Self interest is a natural human tendency. But it’s easy to forget that when you’re developing marketing content. Your stakeholders in sales and marketing rely on you to help close deals. They want content assets that show your company’s product features and benefits front and center, in bold type, so prospects can’t miss them.

customer-centric content cartoon The truth is, though, prospects care more about their challenges than your products. If you have a solution to their problem, they’ll be happy to read all about it. But the name of your branded solution and the nifty features you spent so much time defining and trade-marking? Those are about as important to them as your website URL and contact information. Necessary, but hardly headline worthy.

Marketing content has an important role to play in supporting brand image—the audience’s attitude towards your brand. But the copy itself is not the ideal vehicle for brand awareness, that is, whether your audience knows your brand name and associates it with a particular solution. That is more a function of your visual identity and promotional strategies.

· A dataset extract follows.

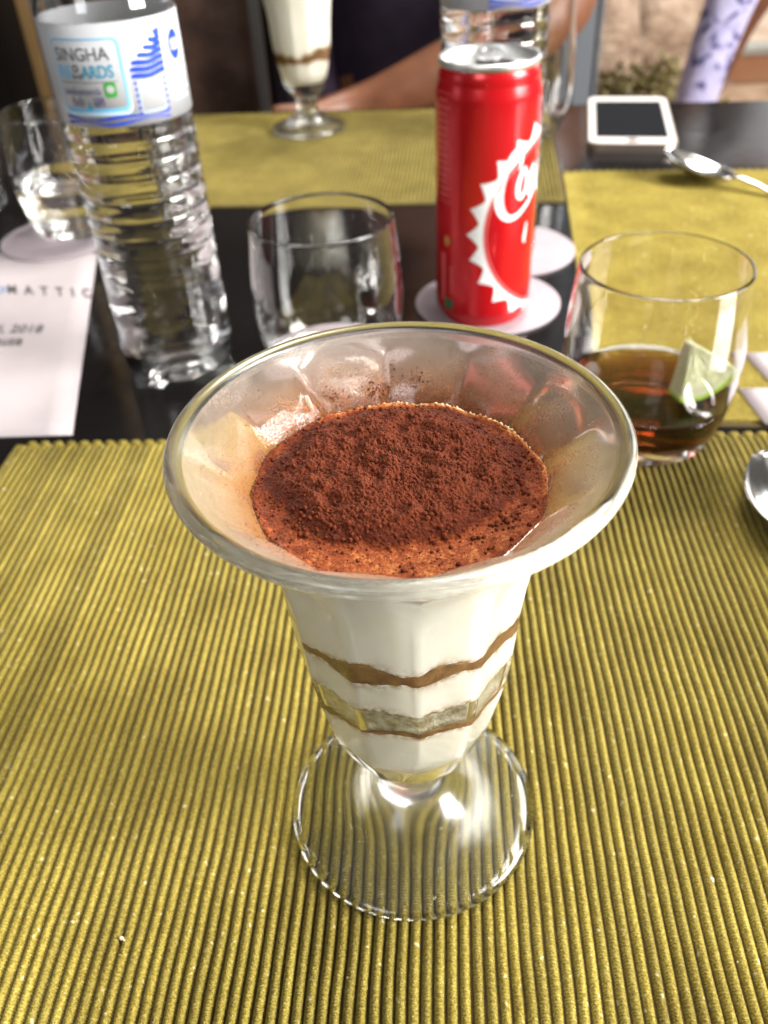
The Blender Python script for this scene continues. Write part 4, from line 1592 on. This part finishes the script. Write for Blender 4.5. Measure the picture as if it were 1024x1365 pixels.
def seated_person():
    t = thing('person', 'person in dark purple top with bare forearm behind the far table edge', 'person', (0, 0, 0))
    nd = [(0.0, 1.47, -0.26, 0.15, 0.11), (0.0, 1.45, -0.05, 0.15, 0.10), (0.005, 1.44, 0.13, 0.155, 0.10), (0.0, 1.45, 0.25, 0.10, 0.08), (-0.02, 1.44, 0.32, 0.055, 0.055),
          (-0.04, 1.42, 0.40, 0.075, 0.085), (-0.04, 1.41, 0.48, 0.078, 0.092), (-0.04, 1.42, 0.55, 0.060, 0.070),
          (0.135, 1.45, 0.22, 0.062, 0.062), (0.185, 1.32, 0.13, 0.050, 0.050), (0.155, 1.165, 0.052, 0.043, 0.043), (0.06, 1.13, 0.018, 0.040, 0.040), (-0.05, 1.115, -0.022, 0.031, 0.031), (-0.098, 1.11, -0.034, 0.025, 0.022), (-0.135, 1.105, -0.036, 0.034, 0.017),
          (-0.165, 1.46, 0.22, 0.062, 0.062), (-0.180, 1.47, 0.06, 0.050, 0.050), (-0.185, 1.42, -0.10, 0.042, 0.042), (-0.165, 1.30, -0.15, 0.034, 0.034), (-0.13, 1.19, -0.17, 0.026, 0.022), (-0.115, 1.155, -0.175, 0.034, 0.017),
          (0.06, 1.45, -0.30, 0.095, 0.085), (0.10, 1.20, -0.28, 0.075, 0.075), (0.11, 1.05, -0.28, 0.062, 0.062), (0.11, 1.08, -0.50, 0.052, 0.052), (0.11, 1.12, -0.68, 0.038, 0.038), (0.11, 1.03, -0.715, 0.035, 0.028),
          (-0.16, 1.45, -0.30, 0.095, 0.085), (-0.20, 1.20, -0.28, 0.075, 0.075), (-0.21, 1.05, -0.28, 0.062, 0.062), (-0.21, 1.08, -0.50, 0.052, 0.052), (-0.21, 1.12, -0.68, 0.038, 0.038), (-0.21, 1.03, -0.715, 0.035, 0.028),
          (-0.04, 1.325, 0.475, 0.014, 0.018)]
    ed = [(0, 1), (1, 2), (2, 3), (3, 4), (4, 5), (5, 6), (6, 7), (3, 8), (8, 9), (9, 10), (10, 11), (11, 12), (12, 13), (13, 14), (3, 15), (15, 16), (16, 17), (17, 18), (18, 19), (19, 20),
          (0, 21), (21, 22), (22, 23), (23, 24), (24, 25), (25, 26), (0, 27), (27, 28), (28, 29), (29, 30), (30, 31), (31, 32), (6, 33)]
    fingers(nd, ed, 14, (-1, -0.12, 0.0), (0, -1, 0.35), 0)
    fingers(nd, ed, 20, (0.6, -0.75, 0), (-0.7, -0.6, 0.2), 0)
    skin_mesh('body', nd, ed, 'skin_brown', t)
    g = 0.014
    sh = [(*n_[:3], n_[3] + g, n_[4] + g) for n_ in nd[:4]]
    sh += [(*nd[8][:3], 0.074, 0.074), (*nd[9][:3], 0.066, 0.066), (*nd[15][:3], 0.074, 0.074), (*nd[16][:3], 0.066, 0.066), (*nd[17][:3], 0.056, 0.056), (*nd[18][:3], 0.048, 0.048)]
    skin_mesh('shirt', sh, [(0, 1), (1, 2), (2, 3), (3, 4), (4, 5), (3, 6), (6, 7), (7, 8), (8, 9)], 'top_purple', t)
    tr_ = [(*nd[0][:3], 0.160, 0.120)] + [(*nd[i][:3], nd[i][3] + 0.012, nd[i][4] + 0.012) for i in (21, 22, 23, 24, 25, 27, 28, 29, 30, 31)]
    skin_mesh('trousers', tr_, [(0, 1), (1, 2), (2, 3), (3, 4), (4, 5), (0, 6), (6, 7), (7, 8), (8, 9), (9, 10)], 'jeans_dark', t)
    head_features(t, (-0.04, 1.415, 0.475), (0, -1, 0))
    return t


seated_person()

M = mat('lavender_print_cotton', rough=0.9)
tc = N(M, 'ShaderNodeTexCoord')
n1 = N(M, 'ShaderNodeTexNoise', Scale=16, Detail=3)
n1.inputs['Distortion'].default_value = 1.6
L(M, tc.outputs['Object'], n1.inputs['Vector'])
r = ramp(M, [(0.38, (0.08, 0.075, 0.20)), (0.47, (0.46, 0.43, 0.68)), (0.72, (0.66, 0.62, 0.84))])
L(M, n1.outputs['Fac'], r.inputs['Fac'])
L(M, r.outputs['Color'], bsdf(M).inputs['Base Color'])
MT['lavender'] = M
MT['shirt_reflector'] = noisy('reflector_cotton', [(0.3, (0.55, 0.55, 0.58)), (0.7, (0.66, 0.66, 0.68))], 20, 0.9)  # unseen shirt, made pale so that the table reflects something whitish


def standing_person():
    t = thing('person', 'passer by in lavender patterned trousers outside at the right', 'person', (0, 0, 0))
    f0 = -0.76
    nd = [(0.895, 2.62, 0.14, 0.14, 0.10), (0.90, 2.62, 0.32, 0.12, 0.09), (0.905, 2.61, 0.50, 0.145, 0.095), (0.905, 2.62, 0.61, 0.085, 0.075), (0.905, 2.61, 0.68, 0.05, 0.05),
          (0.905, 2.60, 0.76, 0.072, 0.085), (0.905, 2.59, 0.84, 0.075, 0.09), (0.905, 2.60, 0.905, 0.056, 0.066),
          (1.06, 2.62, 0.57, 0.055, 0.055), (1.12, 2.60, 0.31, 0.042, 0.042), (1.11, 2.54, 0.09, 0.030, 0.030), (1.11, 2.52, 0.03, 0.033, 0.018),
          (0.75, 2.62, 0.57, 0.055, 0.055), (0.70, 2.66, 0.31, 0.042, 0.042), (0.71, 2.62, 0.09, 0.030, 0.030), (0.715, 2.60, 0.03, 0.033, 0.018),
          (0.835, 2.61, 0.06, 0.085, 0.085), (0.752, 2.58, -0.24, 0.058, 0.058), (0.700, 2.62, -0.66, 0.042, 0.042), (0.675, 2.53, -0.722, 0.038, 0.026),
          (0.965, 2.63, 0.06, 0.085, 0.085), (0.838, 2.70, -0.22, 0.055, 0.055), (0.765, 2.86, -0.64, 0.042, 0.042), (0.74, 2.79, -0.722, 0.038, 0.026),
          (0.905, 2.505, 0.835, 0.014, 0.018)]
    ed = [(0, 1), (1, 2), (2, 3), (3, 4), (4, 5), (5, 6), (6, 7), (3, 8), (8, 9), (9, 10), (10, 11), (3, 12), (12, 13), (13, 14), (14, 15), (0, 16), (16, 17), (17, 18), (18, 19), (0, 20), (20, 21), (21, 22), (22, 23), (6, 24)]
    fingers(nd, ed, 11, (0, -0.2, -1), (-0.3, -1, 0), 0)
    fingers(nd, ed, 15, (0, -0.2, -1), (0.3, -1, 0), 0)
    skin_mesh('body', nd, ed, 'skin_brown', t)
    g = 0.014
    sh = [(*n_[:3], n_[3] + g, n_[4] + g) for n_ in nd[:4]] + [(*nd[8][:3], 0.068, 0.068), (1.09, 2.61, 0.44, 0.060, 0.060), (*nd[12][:3], 0.068, 0.068), (0.725, 2.64, 0.44, 0.060, 0.060)]
    skin_mesh('shirt', sh, [(0, 1), (1, 2), (2, 3), (3, 4), (4, 5), (3, 6), (6, 7)], 'shirt_reflector', t)
    tr_ = [(0.895, 2.62, 0.12, 0.150, 0.112), (*nd[16][:3], 0.098, 0.098), (0.770, 2.585, -0.17, 0.066, 0.066), (0.742, 2.58, -0.28, 0.062, 0.062), (0.722, 2.60, -0.44, 0.060, 0.060), (0.703, 2.62, -0.64, 0.056, 0.056),
           (*nd[20][:3], 0.098, 0.098), (0.838, 2.70, -0.20, 0.056, 0.056), (0.800, 2.77, -0.40, 0.046, 0.046), (0.768, 2.85, -0.62, 0.050, 0.050)]
    skin_mesh('trousers', tr_, [(0, 1), (1, 2), (2, 3), (3, 4), (4, 5), (0, 6), (6, 7), (7, 8), (8, 9)], 'lavender', t)
    head_features(t, (0.905, 2.595, 0.835), (0, -1, 0))
    return t


standing_person()

# ------------------------------------------------------------------ chairs and patio things in the blur
MT['leather'] = noisy('brown_leather', [(0.3, (0.035, 0.018, 0.012)), (0.5, (0.07, 0.036, 0.024)), (0.72, (0.13, 0.075, 0.055))], 14, 0.45, bump=0.4, bscale=90, bdist=0.004)
MT['steel_dark'] = mat('satin_steel', (0.30, 0.30, 0.30), 0.35, metal=0.9)


def chair(label, loc):
    t = thing('chair', label, 'chair', loc, 0, 'leather dining chairs')
    box('seat', (-0.165, -0.22, 0.40), (0.165, 0.20, 0.465), 'leather', t, 0.018, 3, True)
    box('backrest', (-0.145, 0.20, 0.47), (0.145, 0.25, 0.98), 'leather', t, 0.02, 3, True)
    for x in (-0.158, 0.158):
        box('upright', (x - 0.007, 0.165, 0.0), (x + 0.007, 0.19, 0.94), 'steel_dark', t, 0.002)
        box('leg', (x - 0.007, -0.215, 0.0), (x + 0.007, -0.190, 0.399), 'steel_dark', t, 0.002)
    return t


chair('brown leather chair with steel upright left of the far diner', (-0.428, 1.325, -0.749))
c2 = copy_tree(bpy.data.objects['chair'])
c2.location = (-0.045, 1.60, -0.749)
c2['label'] = 'brown leather chair that the diner in purple sits on'

MT['rock'] = noisy('brown_rock', [(0.3, (0.14, 0.085, 0.055)), (0.55, (0.33, 0.23, 0.16)), (0.75, (0.48, 0.37, 0.28))], 7, 0.9, bump=0.8, bscale=20, bdist=0.03)


def rock(label, loc, sx, sy, sz, seed):
    bm = bmesh.new()
    bmesh.ops.create_icosphere(bm, subdivisions=4, radius=1)
    for v in bm.verts:
        p = v.co.copy()
        k = 1 + 0.28 * noise.noise(p * 1.3 + Vector((seed, 0, 0))) + 0.12 * noise.noise(p * 3.5 + Vector((0, seed, 0)))
        v.co = Vector((p.x * k * sx, p.y * k * sy, max(-0.12 * sz, p.z * k * sz)))
    o = bm_obj('boulder', bm, 'rock', loc=loc)
    return tag(o, label, 'rock', 'boulders on the patio')


rock('tall brown boulder just right of the grey window post', (0.60, 3.75, -0.70), 0.22, 0.26, 0.62, 3)
rock('low brown boulder behind the lavender trousers', (1.05, 4.4, -0.72), 0.30, 0.3, 0.36, 9)

MT['mustard'] = noisy('mustard_wood', [(0.3, (0.34, 0.18, 0.05)), (0.7, (0.52, 0.30, 0.10))], 20, 0.45)
st = thing('folding_stool', 'mustard coloured wooden folding stool outside beyond the phone', 'stool', (1.22, 5.2, -0.76))
for y in (-0.17, 0.17):
    for sg in (-1, 1):
        v, f = tube([(-0.19 * sg, y + 0.02 * sg, 0.0), (0.0, y + 0.02 * sg, 0.24), (0.19 * sg, y + 0.02 * sg, 0.48)], [0.030, 0.032, 0.030], 8)
        mesh('leg', v, f, 'mustard', st)
for k_ in range(6):
    x = -0.22 + 0.075 * k_
    box('slat', (x, -0.21, 0.482), (x + 0.06, 0.21, 0.505), 'mustard', st, 0.004)

# olive shrub: leaf-sized faces spread through its volume
MT['leaf'] = noisy('olive_leaf', [(0.3, (0.085, 0.065, 0.014)), (0.7, (0.17, 0.13, 0.032))], 9, 0.6)
MT['twig'] = mat('twig', (0.06, 0.04, 0.02), 0.8)
sh_ = thing('shrub', 'low olive green shrub outside between boulder and trousers', 'shrub', (0.72, 3.15, -0.76))
V, Fc = [], []
for _ in range(2600):
    p = Vector((random.gauss(0, 1), random.gauss(0, 1), random.gauss(0, 1))).normalized() * random.uniform(0.35, 1) ** 0.5
    c_ = Vector((p.x * 0.26, p.y * 0.2, 0.17 + p.z * 0.17 * (0.8 + 0.5 * noise.noise(Vector((p.x * 2, p.y * 2, 0))))))
    d = Vector((random.uniform(-1, 1), random.uniform(-1, 1), random.uniform(-0.4, 1))).normalized()
    s_ = d.cross(Vector((random.uniform(-1, 1), random.uniform(-1, 1), random.uniform(-1, 1)))).normalized()
    l_ = random.uniform(0.02, 0.04)
    b = len(V)
    V += [c_, c_ + d * l_ * 0.5 + s_ * l_ * 0.28, c_ + d * l_, c_ + d * l_ * 0.5 - s_ * l_ * 0.28]
    Fc.append((b, b + 1, b + 2, b + 3))
mesh('foliage', V, Fc, 'leaf', sh_, smooth=False)
v, f = tube([(0, 0, 0), (0.01, 0, 0.1), (0, 0.01, 0.25)], [0.012, 0.010, 0.005], 8)
mesh('stem', v, f, 'twig', sh_)

MT['paving'] = noisy('beige_paving', [(0.3, (0.42, 0.31, 0.23)), (0.7, (0.60, 0.48, 0.38))], 4, 0.85)
MT['terracotta'] = noisy('terracotta_step', [(0.3, (0.36, 0.17, 0.09)), (0.7, (0.46, 0.25, 0.14))], 5, 0.85)
MT['grey_stone'] = noisy('grey_nosing', [(0.3, (0.26, 0.25, 0.22)), (0.7, (0.36, 0.35, 0.31))], 12, 0.85)
stp = thing('patio_step', 'terracotta patio step with grey nosing and beige paving at the right', 'step', (3.2, 5.2, -0.76))
box('riser', (-2.0, -1.0, 0.0), (2.5, 1.5, 0.115), 'terracotta', stp, 0.004)
box('nosing', (-2.02, -1.03, 0.1155), (2.5, -0.90, 0.150), 'grey_stone', stp, 0.006)
box('paving', (-2.0, -0.895, 0.1155), (2.5, 1.5, 0.147), 'paving', stp, 0.004)

# ------------------------------------------------------------------ crumbs and lint on the near placemat, drops on the glass foot
MT['lint'] = mat('pale_crumb', (0.52, 0.46, 0.30), 0.8)
it = []
for _ in range(90):
    x, y = random.uniform(-0.17, 0.17), random.uniform(0.07, 0.3)
    s = random.uniform(0.00012, 0.00030)
    it.append(((x, y, TABLE_Z + 0.0026 + s * 0.3), s))
for x, y, s in ((0.0795, 0.1315, 0.0008), (0.0797, 0.1308, 0.0006), (-0.0905, 0.1110, 0.0008), (-0.0895, 0.1104, 0.0006), (0.0420, 0.0985, 0.0005)):
    it.append(((x, y, TABLE_Z + 0.0028), s))
o = blobs('crumbs', it, 'lint', None, 1, 0.4)
tag(o, 'pale crumbs and lint scattered over the near placemat', 'crumbs')


# drops of water on the foot of the near sundae glass
def foot_z(r):
    P_ = OUT[6:15]
    for (r1, z1), (r0, z0) in zip(P_, P_[1:]):
        if r0 <= r * 1000 <= r1:
            return (z0 + (z1 - z0) * (r * 1000 - r0) / (r1 - r0)) / 1000
    return 0.004


it = []
for _ in range(34):
    a, r = random.uniform(-1.5, 0.9), random.uniform(0.017, 0.034)
    q = random.uniform(0.0002, 0.00055)
    it.append(((r * cos(a), r * sin(a), foot_z(r) + q * 0.2), q))
blobs('water_drops', it, 'water', bpy.data.objects['sundae_glass'], 2, 0.15)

It may be hard to pass up any opportunity to plug your product, especially when your promotional budgets are tight. But the opportunity may be lost anyway, if a reader senses marketing fluff and sends your content straight to the trash.

Content marketing is the art of delivering information that is valuable to prospects, in order to engage them and build relationships that lead to conversion. And the content that does this is all about solving the prospects’ challenges. Describe those challenges in the way they would, to get them nodding their heads in recognition. Then lay out your solution in terms of their business situation. Tell them step-by-step how to get from where they are today to where they want to be. (Doing this requires that you understand your prospects, but that’s a topic for another post.) And then, yes, tell them the name of the product that does all this, who offers it, and exactly where they can go to find out more about it.

And leave it at that. Restraint is golden.